Film: Melanie Lynskey: You may have seen her in supporting roles in such movies as Up in the Air, Win Win or Perks of Being a Wallflower, but she finally gets a leading role in an independent film worth your attention called Hello, I Must Be Going, a Sundance Festival favorite that plays the Mos’Art Theatre in Lake Park this week. Lynskey is the reason to see the flick, which features her as a glum divorcee who returns to the home of her disapproving parents (Blythe Danner, John Rubenstein), and starts living again after meeting a younger guy (Christopher Abbott), the son of her parents’ friends. Entertainment Weekly says Lynskey has a shot at an Oscar nomination, which may be excessive, but see her in Hello, I Must Be Going and you will not soon forget who she is.
For eight seasons now, Patrick Gimenez has been offering his mini-festival of contemporary French cinema. This weekend in Miami, and next weekend in Deerfield Beach, Cinema France Floride presents 10 films that premiered in France this year, including Maman (Mom), Alexandra Leclere’s comedy about two daughters who kidnap their mother in order to force her to love them. Shows are at the MDC Tower Theater in Miami today and tomorrow, and at the Paragon Deerfield 8 from Friday through Sunday. Details can be found at www.francecinemafloride.com.

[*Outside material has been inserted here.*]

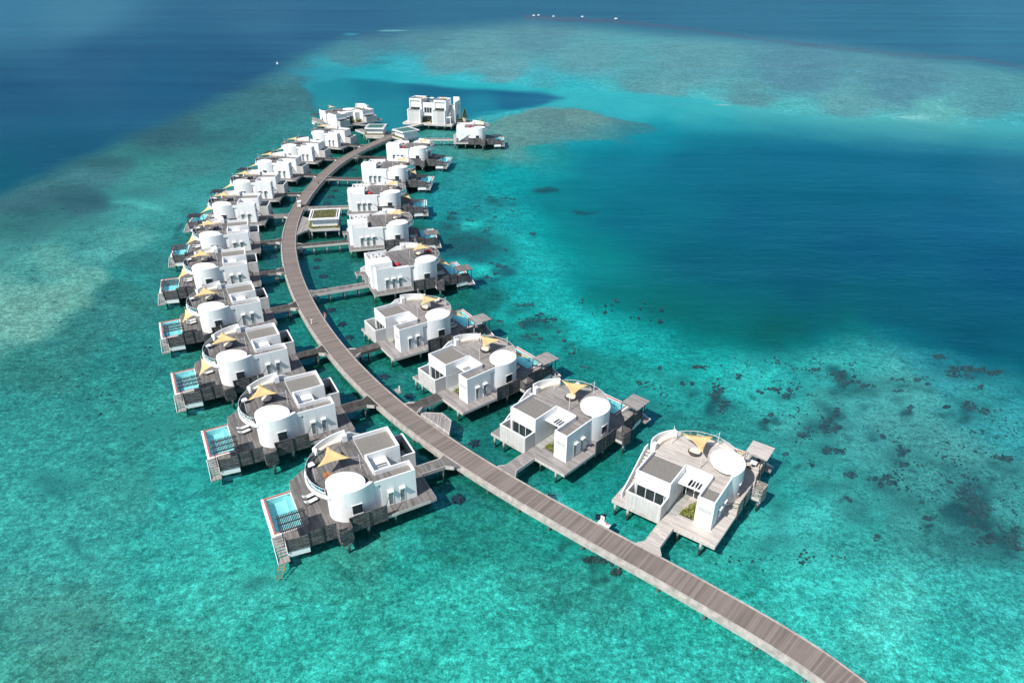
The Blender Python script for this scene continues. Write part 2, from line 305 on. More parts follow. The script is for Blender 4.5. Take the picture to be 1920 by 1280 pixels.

Theater: Palm Beach County has a new theater company, The Women’s Theatre Project, which has relocated from Fort Lauderdale to Boca Raton’s Willow Theatre in Sugar Sand Park, opening this weekend with Barbara Pease Weber’s Delval Divas, about six women coping with life in prison. Women Behind Bars 2, anyone? Genie Croft directs a first-rate cast that includes Sally Bondi, Lisa Braun, Lela Elam, Jacqueline Laggy, Jessica K. Peterson, and Karen Stephens. The production runs through Nov. 18. Call 561-347-3948 for tickets.
Art: Florida Atlantic University’s Fine Arts Festival, under way this weekend, showcases the paintings, drawings, sculptures, ceramics, photography, jewelry and printmaking of FAU students. Artwork from professional artists is also featured in the festival, which runs from 10 a.m. to 5 p.m. today and Sunday on the Boca Raton campus. Artwork for the festival is on display in the Visual Arts Center and the Schmidt Center Gallery. Proceeds of the festival, including a silent auction, funds scholarships for visual arts students at FAU. Free parking for the festival is available in a parking garage on campus. For more information, visit faufineartsfestival.com.
If you’re still around at 5 p.m. today or at 2 p.m. tomorrow, head on over to the T-6 building on campus (one of the first buildings there in the university’s previous incarnation as a World War II Army Air Field training site) to celebrate the opening of the hand-papermaking studio, a project of FAU’s Arthur and Mata Jaffe Center for Book Arts. The party is 1940s-style, so get out your best square-shouldered jackets for the event, which will feature accordionist Anne Dennis, and guests will be allowed to use a printing press, make paper and eat apples and doughnuts (you can buy them, too). The event is free and open to the public; hours are 5-9 p.m. today and 2-6 p.m. Sunday. The building is just past the FAU Stadium on Northwest Eighth Avenue. Call 297-0455.
Music: The Master Chorale of South Florida presents its first series of concerts this weekend, and bids farewell to its director of just one year at the same time. Karen Kennedy, who is stepping down to focus on her duties as director of choral studies at the University of Miami, will lead her forces through Carl Orff’s deathless cantata Carmina Burana. The chorale will be joined by the Frost Chorale, Florida’s Singing Sons Boychoir, and the Frost Symphony Orchestra in this 1936 work, which is easily the most popular classical choral piece of the century, and which presages in its stripped-down way the appeal and thrust of rock and roll. The gang gathers at the Arsht Center’s Knight Concert Hall at 4 p.m. Sunday; tickets start at $35 and several sections are already sold out. Call 305-949-6722 for tickets.